After hearing the proposal, Henry Jenson, a provincial appointee to the board, stated that it was an inappropriate matter for the board. Police Chief Vern White was then asked for his opinion.
White immediately advocated for the proposal to be dismissed.

“For us it comes down to criminal complaints, criminal investigation and the decisions made between the police and the Crown. I would rather — particularly as a result of what has been going on in the last few months — I would rather the board not consider this,” says White.

White referred to the current criminal case in court and stated that the police acted appropriately with the investigation.

“I do think we are treading on thin ice — we are in the midst of an investigation and criminal prosecution, and I would rather leave it to that,” says White. “If there is a change in legislation, the police would change our investigative and prosecutorial role, but at this point in time, I believe we are within our mandate.”

Councillor Maria McRae was the only other board member to speak out, after which the chair, Councillor Eli El-Chantiry, refused to let Bauer ask any questions.

After leaving the room, Bauer spoke with media.

“We are very disappointed with the reaction of the board tonight — it
is an act of cowardice and timidity,” says Bauer. “The board has a policy role in this community, they have the leadership role, they are able to direct the chief to delegate a representative to engage with public health and community groups to develop guidelines of prosecution. We are just talking about guidelines here; we are not talking about actual law.”

Bauer reiterated that HIV non-disclosure was a public health issue and not a criminal law issue. He stated that the stance taken by the Gay Men’s Wellness Initiative was the HIV non-disclosure cases are best left to public health officials.

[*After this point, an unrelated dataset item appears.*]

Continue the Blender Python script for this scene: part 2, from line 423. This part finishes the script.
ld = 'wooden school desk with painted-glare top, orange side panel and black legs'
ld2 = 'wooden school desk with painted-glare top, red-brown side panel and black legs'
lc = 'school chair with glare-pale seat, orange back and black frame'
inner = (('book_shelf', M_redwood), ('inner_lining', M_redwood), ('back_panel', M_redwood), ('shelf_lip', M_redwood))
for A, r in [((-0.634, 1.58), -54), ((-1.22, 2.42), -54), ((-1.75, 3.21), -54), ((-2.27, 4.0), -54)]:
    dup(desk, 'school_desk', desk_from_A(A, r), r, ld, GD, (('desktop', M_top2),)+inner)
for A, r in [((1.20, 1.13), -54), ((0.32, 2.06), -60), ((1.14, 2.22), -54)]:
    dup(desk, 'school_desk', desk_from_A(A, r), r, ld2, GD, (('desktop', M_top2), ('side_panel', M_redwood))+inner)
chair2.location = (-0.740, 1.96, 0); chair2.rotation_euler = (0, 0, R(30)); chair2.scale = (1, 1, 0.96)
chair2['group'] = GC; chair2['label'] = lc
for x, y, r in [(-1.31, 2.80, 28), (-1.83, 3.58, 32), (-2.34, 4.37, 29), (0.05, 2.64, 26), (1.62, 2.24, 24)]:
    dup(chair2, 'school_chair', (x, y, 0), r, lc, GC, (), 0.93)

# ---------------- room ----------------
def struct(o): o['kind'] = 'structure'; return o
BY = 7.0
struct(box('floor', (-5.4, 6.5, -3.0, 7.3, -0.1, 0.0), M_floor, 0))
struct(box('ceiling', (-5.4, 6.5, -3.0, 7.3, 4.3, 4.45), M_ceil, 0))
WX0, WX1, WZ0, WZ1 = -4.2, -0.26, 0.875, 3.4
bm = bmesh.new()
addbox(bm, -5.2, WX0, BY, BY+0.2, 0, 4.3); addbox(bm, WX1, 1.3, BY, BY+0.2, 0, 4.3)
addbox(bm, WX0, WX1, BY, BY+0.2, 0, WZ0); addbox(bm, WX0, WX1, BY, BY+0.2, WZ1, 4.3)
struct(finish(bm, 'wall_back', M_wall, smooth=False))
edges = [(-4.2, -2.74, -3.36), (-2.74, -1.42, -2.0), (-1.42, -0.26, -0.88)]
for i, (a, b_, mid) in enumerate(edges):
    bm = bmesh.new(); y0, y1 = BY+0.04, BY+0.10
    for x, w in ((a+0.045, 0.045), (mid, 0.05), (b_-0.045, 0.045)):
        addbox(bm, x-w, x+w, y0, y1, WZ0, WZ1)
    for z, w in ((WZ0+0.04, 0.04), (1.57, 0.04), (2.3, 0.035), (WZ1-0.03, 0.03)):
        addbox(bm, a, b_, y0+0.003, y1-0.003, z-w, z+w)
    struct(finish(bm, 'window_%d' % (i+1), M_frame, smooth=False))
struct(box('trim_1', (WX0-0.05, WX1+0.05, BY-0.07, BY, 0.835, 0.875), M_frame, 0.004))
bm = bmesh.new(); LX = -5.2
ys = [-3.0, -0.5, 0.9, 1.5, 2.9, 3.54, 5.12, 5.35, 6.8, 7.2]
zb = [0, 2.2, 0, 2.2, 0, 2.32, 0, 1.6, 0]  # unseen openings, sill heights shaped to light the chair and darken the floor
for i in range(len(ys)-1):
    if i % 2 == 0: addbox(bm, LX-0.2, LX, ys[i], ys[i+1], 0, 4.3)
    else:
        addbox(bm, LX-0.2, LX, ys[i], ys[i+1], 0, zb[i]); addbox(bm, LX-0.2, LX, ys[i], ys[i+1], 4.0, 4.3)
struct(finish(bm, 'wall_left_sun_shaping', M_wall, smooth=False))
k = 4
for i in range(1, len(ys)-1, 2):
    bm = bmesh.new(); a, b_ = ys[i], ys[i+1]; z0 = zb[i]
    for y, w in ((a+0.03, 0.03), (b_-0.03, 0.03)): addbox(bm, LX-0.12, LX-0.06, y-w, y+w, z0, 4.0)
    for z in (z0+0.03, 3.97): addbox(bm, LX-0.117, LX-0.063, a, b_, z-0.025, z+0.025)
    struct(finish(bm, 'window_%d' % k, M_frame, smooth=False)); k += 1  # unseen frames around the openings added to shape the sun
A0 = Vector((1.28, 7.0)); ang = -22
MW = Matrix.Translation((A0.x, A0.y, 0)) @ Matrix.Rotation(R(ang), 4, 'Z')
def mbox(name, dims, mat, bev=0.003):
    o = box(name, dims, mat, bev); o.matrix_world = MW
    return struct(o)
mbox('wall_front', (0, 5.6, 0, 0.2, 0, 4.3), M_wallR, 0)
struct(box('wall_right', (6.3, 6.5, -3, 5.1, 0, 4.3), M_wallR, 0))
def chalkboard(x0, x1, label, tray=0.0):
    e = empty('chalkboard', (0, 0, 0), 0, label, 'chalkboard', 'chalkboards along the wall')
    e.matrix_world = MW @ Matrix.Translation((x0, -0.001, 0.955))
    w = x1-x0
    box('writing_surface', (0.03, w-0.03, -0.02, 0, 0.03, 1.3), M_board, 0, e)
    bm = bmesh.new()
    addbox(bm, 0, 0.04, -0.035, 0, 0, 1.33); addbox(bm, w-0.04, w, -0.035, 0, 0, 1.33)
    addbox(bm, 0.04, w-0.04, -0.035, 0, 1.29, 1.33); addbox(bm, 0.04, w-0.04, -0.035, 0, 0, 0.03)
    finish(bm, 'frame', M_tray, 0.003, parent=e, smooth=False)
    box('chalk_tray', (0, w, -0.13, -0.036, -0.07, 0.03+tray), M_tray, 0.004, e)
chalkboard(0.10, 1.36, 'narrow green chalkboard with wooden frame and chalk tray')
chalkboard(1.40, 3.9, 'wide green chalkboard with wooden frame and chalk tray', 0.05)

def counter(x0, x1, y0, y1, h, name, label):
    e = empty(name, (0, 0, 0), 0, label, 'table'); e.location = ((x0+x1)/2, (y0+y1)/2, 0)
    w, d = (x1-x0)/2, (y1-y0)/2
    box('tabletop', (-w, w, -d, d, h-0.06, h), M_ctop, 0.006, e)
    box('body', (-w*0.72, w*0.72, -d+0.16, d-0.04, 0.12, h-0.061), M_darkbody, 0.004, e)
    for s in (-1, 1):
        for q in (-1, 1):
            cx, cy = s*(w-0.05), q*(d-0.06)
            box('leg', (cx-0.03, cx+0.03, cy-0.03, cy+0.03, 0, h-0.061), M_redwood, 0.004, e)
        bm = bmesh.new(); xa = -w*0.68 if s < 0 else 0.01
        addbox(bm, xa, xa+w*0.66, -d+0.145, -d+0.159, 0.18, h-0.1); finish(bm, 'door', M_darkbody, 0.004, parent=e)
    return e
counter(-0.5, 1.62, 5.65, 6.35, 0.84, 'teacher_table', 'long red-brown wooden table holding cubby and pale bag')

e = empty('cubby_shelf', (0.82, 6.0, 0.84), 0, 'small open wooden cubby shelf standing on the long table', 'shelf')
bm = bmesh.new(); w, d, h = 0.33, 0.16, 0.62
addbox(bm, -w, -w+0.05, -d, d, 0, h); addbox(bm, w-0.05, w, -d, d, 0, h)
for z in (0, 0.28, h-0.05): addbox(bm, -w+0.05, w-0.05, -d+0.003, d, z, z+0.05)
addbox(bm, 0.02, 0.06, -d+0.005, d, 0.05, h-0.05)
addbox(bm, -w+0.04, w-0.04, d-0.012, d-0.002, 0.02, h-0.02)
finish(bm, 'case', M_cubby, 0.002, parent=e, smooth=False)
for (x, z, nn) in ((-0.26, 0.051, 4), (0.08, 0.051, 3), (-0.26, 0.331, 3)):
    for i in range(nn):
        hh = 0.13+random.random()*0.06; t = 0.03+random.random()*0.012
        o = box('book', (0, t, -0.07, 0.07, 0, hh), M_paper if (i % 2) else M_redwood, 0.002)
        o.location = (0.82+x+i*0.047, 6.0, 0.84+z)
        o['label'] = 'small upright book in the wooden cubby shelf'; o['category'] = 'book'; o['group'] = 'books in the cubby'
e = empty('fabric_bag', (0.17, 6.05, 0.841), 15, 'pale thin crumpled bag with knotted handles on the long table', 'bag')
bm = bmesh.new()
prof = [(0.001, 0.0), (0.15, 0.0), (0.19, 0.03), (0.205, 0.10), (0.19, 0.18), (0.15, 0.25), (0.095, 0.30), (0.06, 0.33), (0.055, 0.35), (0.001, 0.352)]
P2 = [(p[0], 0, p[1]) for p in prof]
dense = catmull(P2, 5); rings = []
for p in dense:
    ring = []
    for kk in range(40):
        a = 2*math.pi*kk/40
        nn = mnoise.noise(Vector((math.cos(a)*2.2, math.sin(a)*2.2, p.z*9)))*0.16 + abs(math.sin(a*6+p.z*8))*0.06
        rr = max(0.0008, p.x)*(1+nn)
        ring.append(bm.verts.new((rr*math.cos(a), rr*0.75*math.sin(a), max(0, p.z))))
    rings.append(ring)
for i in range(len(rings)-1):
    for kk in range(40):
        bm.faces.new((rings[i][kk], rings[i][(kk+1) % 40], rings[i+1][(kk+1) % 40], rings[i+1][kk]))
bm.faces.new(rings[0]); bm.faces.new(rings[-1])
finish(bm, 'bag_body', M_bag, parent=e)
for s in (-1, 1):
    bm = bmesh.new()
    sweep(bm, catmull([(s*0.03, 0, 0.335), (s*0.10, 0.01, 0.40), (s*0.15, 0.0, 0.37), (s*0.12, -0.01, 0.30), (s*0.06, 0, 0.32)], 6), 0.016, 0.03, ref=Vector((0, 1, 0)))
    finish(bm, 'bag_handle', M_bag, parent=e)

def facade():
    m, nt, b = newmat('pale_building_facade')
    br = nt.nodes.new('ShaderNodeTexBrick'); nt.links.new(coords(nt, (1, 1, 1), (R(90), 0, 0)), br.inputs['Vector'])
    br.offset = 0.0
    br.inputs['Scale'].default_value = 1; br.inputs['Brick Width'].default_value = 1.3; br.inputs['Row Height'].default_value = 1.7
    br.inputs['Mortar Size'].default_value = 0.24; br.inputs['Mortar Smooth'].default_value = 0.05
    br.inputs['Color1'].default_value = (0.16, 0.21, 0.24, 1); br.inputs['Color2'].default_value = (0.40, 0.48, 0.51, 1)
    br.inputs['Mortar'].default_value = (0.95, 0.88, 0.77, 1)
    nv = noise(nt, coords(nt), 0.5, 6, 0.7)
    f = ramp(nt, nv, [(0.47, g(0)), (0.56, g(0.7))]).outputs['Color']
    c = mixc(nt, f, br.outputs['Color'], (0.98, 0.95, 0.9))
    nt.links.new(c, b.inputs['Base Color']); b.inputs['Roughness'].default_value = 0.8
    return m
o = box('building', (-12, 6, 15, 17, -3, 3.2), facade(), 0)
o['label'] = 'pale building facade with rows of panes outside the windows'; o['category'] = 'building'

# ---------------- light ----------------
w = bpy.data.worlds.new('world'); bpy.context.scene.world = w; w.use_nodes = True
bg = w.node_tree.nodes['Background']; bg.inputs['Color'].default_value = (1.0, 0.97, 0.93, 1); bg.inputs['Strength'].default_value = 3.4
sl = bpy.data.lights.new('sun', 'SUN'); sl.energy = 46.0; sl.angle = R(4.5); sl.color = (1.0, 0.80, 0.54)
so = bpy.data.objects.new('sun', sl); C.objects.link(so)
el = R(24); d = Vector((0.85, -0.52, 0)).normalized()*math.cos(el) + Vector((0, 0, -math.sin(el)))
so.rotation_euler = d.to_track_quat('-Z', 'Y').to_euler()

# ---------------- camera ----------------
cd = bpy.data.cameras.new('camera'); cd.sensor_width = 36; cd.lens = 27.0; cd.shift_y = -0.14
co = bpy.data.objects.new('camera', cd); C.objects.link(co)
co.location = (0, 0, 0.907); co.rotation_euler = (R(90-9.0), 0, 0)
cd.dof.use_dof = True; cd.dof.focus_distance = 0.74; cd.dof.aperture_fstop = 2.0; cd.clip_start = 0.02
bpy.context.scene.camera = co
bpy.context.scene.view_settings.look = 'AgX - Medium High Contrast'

Bauer added that with the criminal case in hand, the accused was already in custody when the police issued a press release with his name and photo. In his opinion, Public Health have the power, within the public health protocol, to handle individuals involved in HIV transmission and the accused’s past partners could have been traced back through public health.

He stressed that choosing the public health option to track down partners was time consuming but should be balanced by the outcry that was caused by the release in May of the accused’s name and photo in an HIV-disclosure case.

“There’s a balance here between taking a bit more time to trace back through public health, through counsellors, community groups, as opposed to creating fear and hysteria, which the photo did, and labelling him — and by extension other HIV-positive people — potential sexual predators,” says Bauer.

The term “sexual predator” was used in an email sent via community listserv of the Police Liaison Committee to the queer community. It was sent by Inspector Joan McKenna. In a Police Liaison meeting on May 17, McKenna expressed regret for her poor choice of words.

White, however, when interviewed by the media, discussed the police handling of the case. White said that while there may have been poor public health consultation, the police would have still issued the same press release — with the accused’s name and photo — and the term “sexual predator.”

With White’s vocal support of police actions, his dismissal of Bauer’s proposal and the refusal of the Police Services Board to discuss the matter further pushes the matter back into the hands of queer community groups to pursue policy review from other angles.

“We will continue to engage Ottawa Public Health and the community groups to try and create a dialogue, to engage the Crown’s office in terms of trying to get them on board,” says Bauer. “We need to do more, however, to make the community aware that the police are not shifting their fundamental stance on HIV non-disclosure, so it’s critical for us — as a community — to get a good education campaign out there to gay men in the community so that they are aware that the police continue their pernicious and punitive options around this particular law.”